RE DEI RE, SIGNORE DEI SIGNORI
Gesù Cristo, beato e unico Sovrano, Re dei re e Signore dei signori, il solo che possiede l’immortalità e abita una luce inaccessibile. (1 Timoteo 6, 15-16)
L’epistolario paolino si chiude con un fascicolo di tre scritti omogenei che dal XVIII secolo vengono denominati “Lettere pastorali” a causa del loro tema dominante e dei loro destinatari Timoteo e Tito, collaboratori dell’Apostolo e pastori di Chiese locali. Queste pagine riflettono un’evoluzione sia nel linguaggio sia nel pensiero di san Paolo, tant’è vero che alcuni studiosi hanno ritenuto di doverle riferire a una mano diversa, forse quella di un discepolo. È, però, possibile che l’avanzare degli anni, il progredire nelle esperienze pastorali, il mutare delle situazioni ecclesiali abbiano impresso una svolta allo stile e alla teologia dell’Apostolo, la cui personalità era costantemente duttile, vivace, creativa.
All’interno di queste Lettere non è raro imbattersi in citazioni di frammenti di inni di lode (quelle che tecnicamente vengono classificate come “dossologie”, ossia “discorsi di gloria”, quindi celebrazioni, lodi, glorificazioni). È il caso del breve testo che abbiamo allegato all’antologia di passi biblici significativi per dottrina e folgoranti per bellezza che stiamo da tempo allestendo. L’originale completo di questo mini-inno incastonato nella Prima Lettera a Timoteo – di cui abbiamo evocato solo il cuore – comprende sette formule di ispirazione biblica ma modellate secondo il linguaggio del culto imperiale greco-romano.
È, questo, un elemento formale importante. Da un lato, mostra quella che si è soliti definire come “inculturazione” della Chiesa delle origini nel suo ambiente, di cui assume termini ed espressioni. Ma d’altro lato, si intuisce anche la radicale trasformazione che viene impressa a questi dati acquisiti: contro ogni pretesa di culto reso ad esseri umani, si ribadisce l’unicità e la trascendenza di chi dev’essere adorato, cioè Dio e Cristo. Non sono gli imperatori, personaggi caduchi, destinati a morire e a piombare nella polvere, a meritare lode, gloria e adorazione, ma l’«unico Sovrano, Re dei re, Signore dei signori», Cristo, Figlio di Dio.

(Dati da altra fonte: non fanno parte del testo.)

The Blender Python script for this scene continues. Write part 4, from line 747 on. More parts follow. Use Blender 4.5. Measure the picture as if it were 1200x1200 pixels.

Si erge, quindi, solenne in queste righe l’icona di Cristo re, come fosse il celebre Pantokrator (l’Onnipotente) che incombe nell’abside di tante grandiose basiliche antiche: si pensi solo al Duomo di Monreale o a San Marco di Venezia. La comunità cristiana esprime la sua fede nel canto innico e leva il suo sguardo a contemplare «il solo che possiede l’immortalità e abita in una luce inaccessibile». Un’analoga invocazione è inserita anche in apertura a questa Lettera e rispecchia il tono di una celebrazione liturgica: «Al re dei secoli, incorruttibile, invisibile e unico Dio, onore e gloria nei secoli dei secoli. Amen!» (1,16). San Paolo invita anche il lettore ad associarsi a questo coro che da secoli si leva verso il cielo nell’adorazione e nella contemplazione orante.